Because the attorney contract manager may consider “business” and “technical” documents to be just add on exhibits to the terms and conditions in the agreement, they may not understand the importance of reviewing -SOWs, SLAs, pricing exhibits and transition plans. More often than not, it is in those exhibits that business disputes arise. (In fact, I've never heard two business people argue over the terms of an indemnity clause!)

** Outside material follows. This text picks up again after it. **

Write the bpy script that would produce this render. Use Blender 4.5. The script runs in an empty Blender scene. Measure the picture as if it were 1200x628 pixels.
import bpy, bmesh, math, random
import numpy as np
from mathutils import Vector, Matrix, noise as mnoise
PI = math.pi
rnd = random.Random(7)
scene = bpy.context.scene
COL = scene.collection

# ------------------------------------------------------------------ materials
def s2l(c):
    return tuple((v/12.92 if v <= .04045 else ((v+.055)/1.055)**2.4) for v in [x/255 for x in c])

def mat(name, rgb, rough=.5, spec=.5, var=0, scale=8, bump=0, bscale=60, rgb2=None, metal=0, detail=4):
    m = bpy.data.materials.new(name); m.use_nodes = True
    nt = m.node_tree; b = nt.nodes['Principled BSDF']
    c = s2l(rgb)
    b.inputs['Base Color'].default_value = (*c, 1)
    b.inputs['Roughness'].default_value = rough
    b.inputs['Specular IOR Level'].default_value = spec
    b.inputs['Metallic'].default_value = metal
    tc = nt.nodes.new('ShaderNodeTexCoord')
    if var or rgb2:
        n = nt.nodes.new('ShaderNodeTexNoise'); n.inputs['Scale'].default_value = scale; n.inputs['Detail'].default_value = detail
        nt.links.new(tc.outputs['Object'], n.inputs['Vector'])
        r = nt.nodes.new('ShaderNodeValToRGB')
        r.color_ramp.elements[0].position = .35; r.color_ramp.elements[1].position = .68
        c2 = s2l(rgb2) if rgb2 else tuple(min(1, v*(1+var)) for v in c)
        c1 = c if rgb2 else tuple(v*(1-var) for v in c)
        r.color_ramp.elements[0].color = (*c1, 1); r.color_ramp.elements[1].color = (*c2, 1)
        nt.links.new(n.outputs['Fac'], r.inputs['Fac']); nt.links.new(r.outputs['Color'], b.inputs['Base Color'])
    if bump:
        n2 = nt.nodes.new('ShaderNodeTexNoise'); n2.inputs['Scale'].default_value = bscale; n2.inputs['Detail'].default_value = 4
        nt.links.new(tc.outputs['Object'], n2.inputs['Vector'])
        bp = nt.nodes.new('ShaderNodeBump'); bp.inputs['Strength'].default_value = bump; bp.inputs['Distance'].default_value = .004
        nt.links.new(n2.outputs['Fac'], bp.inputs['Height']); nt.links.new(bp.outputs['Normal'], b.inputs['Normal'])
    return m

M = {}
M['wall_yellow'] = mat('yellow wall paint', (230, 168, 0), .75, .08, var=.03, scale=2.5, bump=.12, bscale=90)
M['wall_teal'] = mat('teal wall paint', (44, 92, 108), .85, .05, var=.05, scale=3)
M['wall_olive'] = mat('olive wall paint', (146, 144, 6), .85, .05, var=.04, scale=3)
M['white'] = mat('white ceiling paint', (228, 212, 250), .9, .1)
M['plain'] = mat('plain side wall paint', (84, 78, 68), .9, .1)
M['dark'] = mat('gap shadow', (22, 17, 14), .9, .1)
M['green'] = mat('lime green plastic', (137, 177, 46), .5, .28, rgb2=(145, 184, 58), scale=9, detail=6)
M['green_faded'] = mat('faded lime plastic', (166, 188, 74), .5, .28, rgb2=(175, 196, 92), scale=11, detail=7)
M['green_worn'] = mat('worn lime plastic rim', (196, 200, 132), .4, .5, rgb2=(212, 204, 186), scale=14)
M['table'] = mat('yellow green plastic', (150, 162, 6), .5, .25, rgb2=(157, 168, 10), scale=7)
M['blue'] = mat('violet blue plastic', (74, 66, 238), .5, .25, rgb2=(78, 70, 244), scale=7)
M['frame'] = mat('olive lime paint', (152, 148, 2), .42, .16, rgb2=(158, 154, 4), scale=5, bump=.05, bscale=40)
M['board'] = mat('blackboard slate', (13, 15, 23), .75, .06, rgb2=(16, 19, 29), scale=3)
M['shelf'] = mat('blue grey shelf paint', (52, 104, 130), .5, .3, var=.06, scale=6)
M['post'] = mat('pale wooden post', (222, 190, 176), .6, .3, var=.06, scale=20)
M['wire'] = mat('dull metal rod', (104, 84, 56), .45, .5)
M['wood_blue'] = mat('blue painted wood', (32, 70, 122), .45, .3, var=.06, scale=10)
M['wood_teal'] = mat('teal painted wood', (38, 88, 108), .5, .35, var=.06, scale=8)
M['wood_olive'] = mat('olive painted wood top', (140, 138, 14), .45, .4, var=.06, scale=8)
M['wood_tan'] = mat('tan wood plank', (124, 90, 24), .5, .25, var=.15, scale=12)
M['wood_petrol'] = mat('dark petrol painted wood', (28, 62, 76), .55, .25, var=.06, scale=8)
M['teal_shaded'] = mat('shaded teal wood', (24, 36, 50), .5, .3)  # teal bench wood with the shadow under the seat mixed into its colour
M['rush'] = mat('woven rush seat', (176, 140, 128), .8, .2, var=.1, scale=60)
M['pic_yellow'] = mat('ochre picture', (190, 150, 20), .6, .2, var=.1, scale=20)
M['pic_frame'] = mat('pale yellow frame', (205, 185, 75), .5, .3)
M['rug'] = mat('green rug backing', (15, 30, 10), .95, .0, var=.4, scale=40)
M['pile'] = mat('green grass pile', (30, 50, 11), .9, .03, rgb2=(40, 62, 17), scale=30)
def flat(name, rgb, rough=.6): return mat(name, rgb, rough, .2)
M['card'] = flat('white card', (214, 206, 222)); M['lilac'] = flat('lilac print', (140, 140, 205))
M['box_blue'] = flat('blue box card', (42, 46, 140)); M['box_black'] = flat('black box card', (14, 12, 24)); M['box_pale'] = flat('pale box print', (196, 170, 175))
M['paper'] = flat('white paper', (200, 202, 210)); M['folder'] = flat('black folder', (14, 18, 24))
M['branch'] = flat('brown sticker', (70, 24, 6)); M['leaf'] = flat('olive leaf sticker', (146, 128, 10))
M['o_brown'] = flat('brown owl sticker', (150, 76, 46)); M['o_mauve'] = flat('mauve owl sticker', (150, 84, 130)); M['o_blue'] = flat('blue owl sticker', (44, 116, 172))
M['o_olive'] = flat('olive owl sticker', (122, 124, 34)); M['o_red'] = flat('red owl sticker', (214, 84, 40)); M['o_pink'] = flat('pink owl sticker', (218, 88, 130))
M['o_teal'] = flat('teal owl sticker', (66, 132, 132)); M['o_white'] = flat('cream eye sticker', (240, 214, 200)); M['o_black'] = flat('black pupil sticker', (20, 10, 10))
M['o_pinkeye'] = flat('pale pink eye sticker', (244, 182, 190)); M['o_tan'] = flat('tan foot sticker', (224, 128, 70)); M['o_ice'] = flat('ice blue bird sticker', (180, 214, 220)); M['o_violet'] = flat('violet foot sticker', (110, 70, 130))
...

If you are a non-attorney contract manager who has been working “in the business” for some time, don't sell yourself short. When applying for new contract management jobs, it may be to your advantage to ask the potential employer if he or she intends to test the skills of applicants by giving them sample contract documents, including exhibits to review and redline before a hiring decision is made. If so, welcome the opportunity to complete the review and redline. If you have practical experience, it will show. In contrast, young inexperienced attorneys may miss critical issues entirely. 

Tim Cummins 
Shalas, thanks for this – and the various other comments you have made to other blogs. It is great to have your detailed confirmation of these points. You are of course quite right that many existing contract managers have a background like yours. I think a danger (which you allude to) is that it will become seen as an alternative career for lawyers and that this could limit the breadth of understanding that is necessary to good performance – and which you so clearly articulate in your comments.

As an attorney that recently transitioned into the contracts management world, this was a great piece to read. I left the traditional law firm model because I wanted to delve deeper into the day-to-day operations behind a business, but faced the same negative perception outlined by Shalas. I've also seen a lot of hesitation from employers about hiring attorneys for contract management roles. I think there's a fear that attorneys will jump ship to a counsel position after a year or two of experience. It will be interesting to see how the landscape of the legal market will change in the next few years.